Khatib, a leading Palestinian analyst and pollster before Arafat recently appointed him to his cabinet, described Bush's implicit call for Arafat's ousting through elections as a "mistake."

"How can (Bush) call for new elections and suggest the results of those elections at the same time. That kind of thing shouldn't be coming form the president of a major democracy," Khatib said. "It's a mistake that will backfire because the Palestinian people, like any other people, are very sensitive to any pressure coming from outside to change their leadership."

Arafat has already made clear he will call presidential and legislative elections by early next year. What would Bush say if Arafat is re-elected Palestinian Authority president, as is highly likely? And what would Bush do if, as the polls indicate, the radical Hamas and Islamic Jihad groups, which the United States has named terrorist organizations, grabbed a big chunk of seats in the Palestinian legislature?

By adopting Sharon's strategy in the uprising, Bush has backed conditions for ending the violence that few Western diplomats believe can realistically be fulfilled. Like Sharon, Bush insists that the Palestinian Authority must reform its corrupt and undemocratic ways, but Israel's military siege of Palestinian towns makes it virtually impossible to hold the essential element for reform — new elections.

Sharon's further demand for a complete end to the violence leaves the agenda in the hands of extremists, who easily shatter lulls in the fighting with attacks.

He wants Arafat to crack down on extremists — even as he writes Arafat off as "irrelevant" — but has consistently allowed the Israeli army to target the Palestinian police forces expected to do the job.

Sharon then rolls tanks into Palestinian towns and puts thousands of Palestinians under a military curfew. In the process, civilians often are injured or killed.

Even Israeli Defense Minister Binyamin Ben-Eliezer admits the tactic of invading Palestinian towns inevitably backfires.

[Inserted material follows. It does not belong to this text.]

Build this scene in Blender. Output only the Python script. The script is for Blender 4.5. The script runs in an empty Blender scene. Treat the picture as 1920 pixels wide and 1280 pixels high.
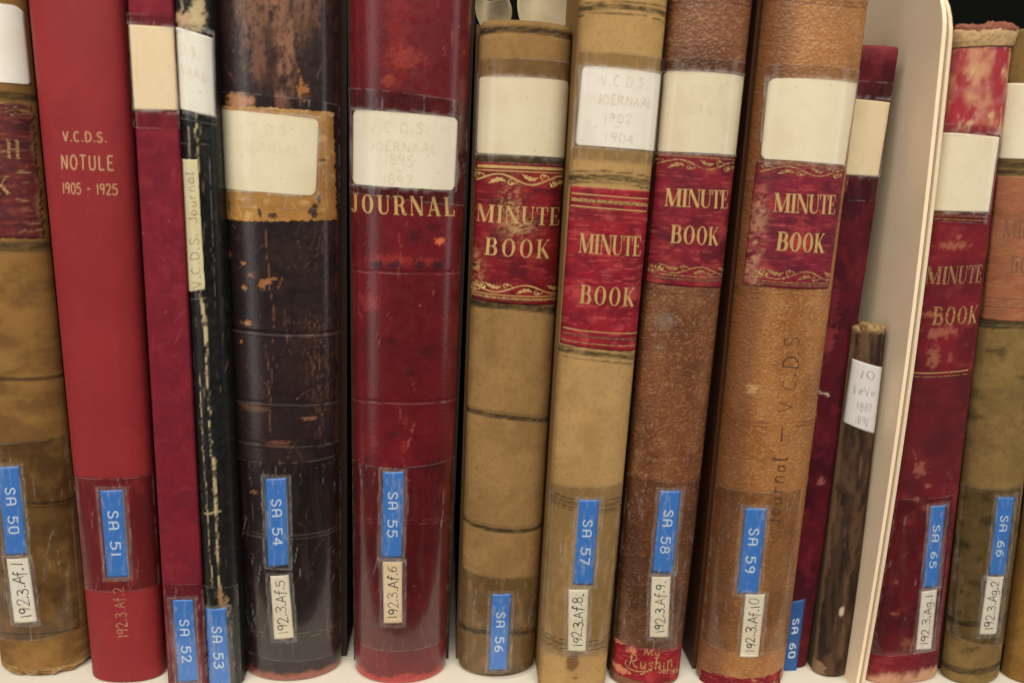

"Unfortunately, while the (Israeli army) is carrying out these necessary actions, the operations themselves become a hothouse that produces more and more new suicide bombers," Ben-Eliezer said in an interview with Ha'aretz daily newspaper last weekend.

"The military actions kindle the frustration, hatred and despair and are the incubator for the terror to come," he added.

This is the vicious cycle that Bush failed to address in his speech.